Dessa forma, ela alerta para o que chama de “grande fábula” que muitos veículos de imprensa propagam. “Sugerem que os objetivos dos seus grupos são agora “revolucionários” e que pretendem defender o Haiti contra qualquer intervenção estrangeira. Eles teriam substituído o Estado desaparecido! Aí está a grande fábula”, diz. A professora argumenta que “não há e não pode haver uma guerra civil num contexto em que apenas a violência e a expropriação motivam os bandos, totalmente desprovidos de qualquer ideologia”.

“Por fim, durante os 32 meses decorridos desde julho de 2021, organizam-se os elementos do cenário atual: o apagamento de toda autoridade do Estado haitiano verifica-se com a saída do seu único porta-voz formal, o primeiro-ministro de fato Ariel Henry; a criminalidade, que já foi insinuada com Martelly, transborda pela passividade sistemática da polícia e da administração pública”, completa.

Contexto histórico

No contexto histórico, o Haiti ocupa papel relevante na história da humanidade. Trata-se do primeiro país independente do Caribe, a primeira república negra do mundo. A Revolução Haitiana começou em 1791 e acabou, com sucesso, em 1804. Após a proclamação da independência, o país aboliu qualquer forma de escravidão. Contudo, a França, antiga colonizadora, só reconheceu a independência em 1850, mediante o pagamento de uma “indenização” da jovem república explorada.

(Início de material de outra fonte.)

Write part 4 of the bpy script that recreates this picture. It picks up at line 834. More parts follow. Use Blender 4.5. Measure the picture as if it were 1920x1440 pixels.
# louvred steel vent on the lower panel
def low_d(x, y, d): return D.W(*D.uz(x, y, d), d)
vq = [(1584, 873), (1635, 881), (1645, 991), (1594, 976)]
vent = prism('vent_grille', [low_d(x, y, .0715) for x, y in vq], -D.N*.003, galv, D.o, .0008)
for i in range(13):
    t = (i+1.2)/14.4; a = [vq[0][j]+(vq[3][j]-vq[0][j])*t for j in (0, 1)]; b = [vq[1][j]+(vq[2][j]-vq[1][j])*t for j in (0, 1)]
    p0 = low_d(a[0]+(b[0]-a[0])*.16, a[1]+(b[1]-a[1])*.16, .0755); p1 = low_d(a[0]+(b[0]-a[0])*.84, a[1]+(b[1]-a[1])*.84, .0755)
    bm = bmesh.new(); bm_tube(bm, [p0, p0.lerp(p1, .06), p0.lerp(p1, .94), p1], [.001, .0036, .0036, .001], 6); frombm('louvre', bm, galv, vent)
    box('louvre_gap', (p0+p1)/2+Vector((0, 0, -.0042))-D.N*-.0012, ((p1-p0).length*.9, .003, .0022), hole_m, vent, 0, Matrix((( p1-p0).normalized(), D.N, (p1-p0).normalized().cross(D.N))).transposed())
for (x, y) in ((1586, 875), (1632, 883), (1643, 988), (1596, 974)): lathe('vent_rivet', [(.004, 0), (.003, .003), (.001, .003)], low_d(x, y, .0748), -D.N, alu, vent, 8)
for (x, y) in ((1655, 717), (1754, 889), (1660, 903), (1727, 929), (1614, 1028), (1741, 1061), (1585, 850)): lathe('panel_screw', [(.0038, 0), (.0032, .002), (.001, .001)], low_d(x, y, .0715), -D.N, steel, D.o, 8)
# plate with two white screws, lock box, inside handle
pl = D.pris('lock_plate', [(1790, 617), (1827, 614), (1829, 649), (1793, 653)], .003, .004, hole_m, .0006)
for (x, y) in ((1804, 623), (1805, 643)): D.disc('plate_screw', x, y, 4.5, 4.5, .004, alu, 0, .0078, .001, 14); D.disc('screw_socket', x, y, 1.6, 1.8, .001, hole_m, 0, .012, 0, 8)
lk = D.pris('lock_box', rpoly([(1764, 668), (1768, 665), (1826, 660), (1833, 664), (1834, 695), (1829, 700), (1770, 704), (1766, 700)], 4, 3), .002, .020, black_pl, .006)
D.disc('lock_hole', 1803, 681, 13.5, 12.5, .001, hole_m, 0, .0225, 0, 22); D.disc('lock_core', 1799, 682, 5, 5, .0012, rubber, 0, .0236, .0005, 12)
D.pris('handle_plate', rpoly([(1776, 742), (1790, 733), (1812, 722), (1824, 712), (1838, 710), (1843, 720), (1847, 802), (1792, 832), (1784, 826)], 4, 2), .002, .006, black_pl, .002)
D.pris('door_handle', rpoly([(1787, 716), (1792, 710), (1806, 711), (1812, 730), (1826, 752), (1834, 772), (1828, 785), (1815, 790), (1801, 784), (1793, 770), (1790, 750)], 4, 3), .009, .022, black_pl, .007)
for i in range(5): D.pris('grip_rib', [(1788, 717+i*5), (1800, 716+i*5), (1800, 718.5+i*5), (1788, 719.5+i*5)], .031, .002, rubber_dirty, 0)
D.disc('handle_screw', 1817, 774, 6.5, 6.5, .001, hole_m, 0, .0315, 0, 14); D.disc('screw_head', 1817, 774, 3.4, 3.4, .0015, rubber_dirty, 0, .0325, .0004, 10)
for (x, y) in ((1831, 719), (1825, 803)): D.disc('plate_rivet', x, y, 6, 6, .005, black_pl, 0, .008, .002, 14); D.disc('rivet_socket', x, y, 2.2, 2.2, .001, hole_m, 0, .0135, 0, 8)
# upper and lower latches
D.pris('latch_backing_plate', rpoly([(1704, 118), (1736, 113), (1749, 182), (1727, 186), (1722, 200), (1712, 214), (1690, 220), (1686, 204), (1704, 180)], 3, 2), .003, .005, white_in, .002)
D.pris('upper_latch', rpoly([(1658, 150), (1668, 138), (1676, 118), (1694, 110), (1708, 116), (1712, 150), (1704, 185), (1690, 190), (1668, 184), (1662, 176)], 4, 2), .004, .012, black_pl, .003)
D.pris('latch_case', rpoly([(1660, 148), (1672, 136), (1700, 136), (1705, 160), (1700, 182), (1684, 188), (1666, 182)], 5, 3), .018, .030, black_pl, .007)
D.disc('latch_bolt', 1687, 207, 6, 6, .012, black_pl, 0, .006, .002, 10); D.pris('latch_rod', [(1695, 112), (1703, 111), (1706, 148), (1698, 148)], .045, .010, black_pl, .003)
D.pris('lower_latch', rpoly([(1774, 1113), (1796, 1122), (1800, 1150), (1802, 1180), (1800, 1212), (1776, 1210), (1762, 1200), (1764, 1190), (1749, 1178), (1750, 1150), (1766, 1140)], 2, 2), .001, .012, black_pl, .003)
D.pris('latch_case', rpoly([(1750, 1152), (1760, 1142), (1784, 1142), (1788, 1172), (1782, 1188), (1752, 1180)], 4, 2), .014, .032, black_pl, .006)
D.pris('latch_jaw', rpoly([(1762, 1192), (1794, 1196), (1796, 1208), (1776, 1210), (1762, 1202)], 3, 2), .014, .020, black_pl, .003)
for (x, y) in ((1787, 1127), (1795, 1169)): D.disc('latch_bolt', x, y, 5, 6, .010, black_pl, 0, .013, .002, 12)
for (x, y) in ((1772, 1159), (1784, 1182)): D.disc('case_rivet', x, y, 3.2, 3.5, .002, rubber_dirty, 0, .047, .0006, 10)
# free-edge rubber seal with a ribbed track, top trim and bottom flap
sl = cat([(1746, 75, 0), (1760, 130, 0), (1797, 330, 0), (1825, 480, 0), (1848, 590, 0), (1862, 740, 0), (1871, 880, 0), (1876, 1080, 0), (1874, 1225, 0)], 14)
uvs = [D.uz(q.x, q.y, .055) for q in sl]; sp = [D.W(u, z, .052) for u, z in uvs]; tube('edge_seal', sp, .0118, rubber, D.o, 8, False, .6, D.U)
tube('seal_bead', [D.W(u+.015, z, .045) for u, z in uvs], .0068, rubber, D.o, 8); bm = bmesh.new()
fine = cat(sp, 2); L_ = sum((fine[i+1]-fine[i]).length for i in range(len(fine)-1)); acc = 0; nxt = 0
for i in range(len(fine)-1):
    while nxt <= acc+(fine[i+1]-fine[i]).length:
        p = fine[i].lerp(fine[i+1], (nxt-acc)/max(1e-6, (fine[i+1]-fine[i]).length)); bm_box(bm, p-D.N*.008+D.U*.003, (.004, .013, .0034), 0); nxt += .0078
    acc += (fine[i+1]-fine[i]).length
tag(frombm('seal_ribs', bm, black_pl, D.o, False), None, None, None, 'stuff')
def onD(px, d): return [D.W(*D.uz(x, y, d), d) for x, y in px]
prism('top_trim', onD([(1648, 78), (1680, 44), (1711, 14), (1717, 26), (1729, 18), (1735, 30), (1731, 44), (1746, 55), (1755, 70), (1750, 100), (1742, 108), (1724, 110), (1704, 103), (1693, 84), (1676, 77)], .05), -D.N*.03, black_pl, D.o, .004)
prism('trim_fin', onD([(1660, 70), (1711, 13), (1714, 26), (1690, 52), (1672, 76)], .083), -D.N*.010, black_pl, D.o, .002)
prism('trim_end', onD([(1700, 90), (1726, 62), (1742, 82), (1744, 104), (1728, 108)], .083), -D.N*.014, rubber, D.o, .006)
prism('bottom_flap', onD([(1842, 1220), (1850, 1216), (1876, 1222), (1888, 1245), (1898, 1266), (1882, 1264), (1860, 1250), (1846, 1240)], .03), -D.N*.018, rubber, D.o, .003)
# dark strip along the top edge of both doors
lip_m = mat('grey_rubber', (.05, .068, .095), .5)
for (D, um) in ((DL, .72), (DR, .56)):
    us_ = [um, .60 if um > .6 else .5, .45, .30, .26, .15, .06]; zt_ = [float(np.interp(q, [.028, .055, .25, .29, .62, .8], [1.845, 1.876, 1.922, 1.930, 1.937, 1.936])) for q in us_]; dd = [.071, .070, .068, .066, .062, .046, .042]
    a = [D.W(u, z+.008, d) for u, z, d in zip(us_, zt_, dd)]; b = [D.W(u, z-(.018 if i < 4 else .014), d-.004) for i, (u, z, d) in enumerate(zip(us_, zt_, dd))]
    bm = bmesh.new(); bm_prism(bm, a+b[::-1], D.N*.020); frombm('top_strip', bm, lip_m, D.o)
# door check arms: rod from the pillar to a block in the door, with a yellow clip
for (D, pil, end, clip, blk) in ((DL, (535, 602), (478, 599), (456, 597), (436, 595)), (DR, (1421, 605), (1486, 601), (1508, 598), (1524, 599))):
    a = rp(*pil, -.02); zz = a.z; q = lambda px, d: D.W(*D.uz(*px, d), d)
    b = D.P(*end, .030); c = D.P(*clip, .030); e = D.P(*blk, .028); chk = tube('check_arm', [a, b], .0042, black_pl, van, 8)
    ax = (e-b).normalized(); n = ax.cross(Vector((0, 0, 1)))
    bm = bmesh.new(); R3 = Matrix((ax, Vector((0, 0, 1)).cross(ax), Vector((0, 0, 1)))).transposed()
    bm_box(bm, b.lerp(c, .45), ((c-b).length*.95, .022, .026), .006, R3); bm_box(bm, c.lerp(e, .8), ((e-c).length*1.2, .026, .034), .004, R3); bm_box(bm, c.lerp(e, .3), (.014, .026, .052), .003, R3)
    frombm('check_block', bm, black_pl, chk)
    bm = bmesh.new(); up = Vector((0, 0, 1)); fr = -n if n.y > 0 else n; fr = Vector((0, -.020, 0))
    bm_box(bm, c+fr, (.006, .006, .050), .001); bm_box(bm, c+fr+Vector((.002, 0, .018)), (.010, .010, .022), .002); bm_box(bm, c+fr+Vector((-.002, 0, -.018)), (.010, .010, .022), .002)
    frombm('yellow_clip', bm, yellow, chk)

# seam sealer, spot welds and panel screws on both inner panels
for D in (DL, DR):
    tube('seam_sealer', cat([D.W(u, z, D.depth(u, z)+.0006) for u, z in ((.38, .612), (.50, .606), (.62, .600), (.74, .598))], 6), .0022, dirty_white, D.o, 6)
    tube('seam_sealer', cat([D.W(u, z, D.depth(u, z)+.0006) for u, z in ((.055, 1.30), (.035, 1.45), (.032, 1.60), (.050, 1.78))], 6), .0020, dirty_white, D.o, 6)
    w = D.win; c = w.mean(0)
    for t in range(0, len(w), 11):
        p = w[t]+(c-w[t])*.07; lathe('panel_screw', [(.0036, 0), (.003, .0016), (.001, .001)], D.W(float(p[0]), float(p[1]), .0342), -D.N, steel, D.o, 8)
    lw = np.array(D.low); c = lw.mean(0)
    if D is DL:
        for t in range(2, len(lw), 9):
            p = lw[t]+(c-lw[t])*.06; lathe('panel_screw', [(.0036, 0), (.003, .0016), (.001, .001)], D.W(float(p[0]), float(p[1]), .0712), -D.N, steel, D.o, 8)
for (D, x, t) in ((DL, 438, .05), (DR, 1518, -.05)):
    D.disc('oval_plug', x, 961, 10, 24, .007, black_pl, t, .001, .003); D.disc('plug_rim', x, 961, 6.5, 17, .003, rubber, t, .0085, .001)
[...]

Assim, o cenário foi de sucessivas investidas de colonizadores – antigos e novos. É o que explica o economista haitiano Camille Chalmers, em artigo publicado no Brasil de Fato. “O Haiti sofreu, desde o seu nascimento até hoje, várias formas de intervenção estrangeira, em particular, mas não apenas, da França e dos Estados Unidos. A última intervenção militar, da Missão de Estabilização das Nações Unidas no Haiti (Minustah), deixou em seu rastro saques, violações, epidemias e governos pseudodemocráticos, que além de eleições manipuladas são associações mafiosas com corporações locais e os EUA.”

Interesses

Por fim, o economista reforça a posição da socióloga e aponta para o fato de que a situação atual do Haiti revela, na base, o fortalecimento de interesses imperialistas. “E que muitos jornalistas estão se preparando para uma mudança de governo encobrindo os membros de gangues “que se autodenominam ‘Vivendo Juntos’ enquanto o que fazem é matar, violar, queimar e destruir tudo o que poderia permitir à população viver um pouco melhor.”

E completa ao dizer que “a série de fatos das últimas semanas mostra a coordenação de alto nível nas ações da coalizão das gangues, que fazem parte de um projeto para destruir totalmente o país, tirar todas as organizações progressistas do cenário político e fortalecer o domínio dos países imperialistas sobre o país”.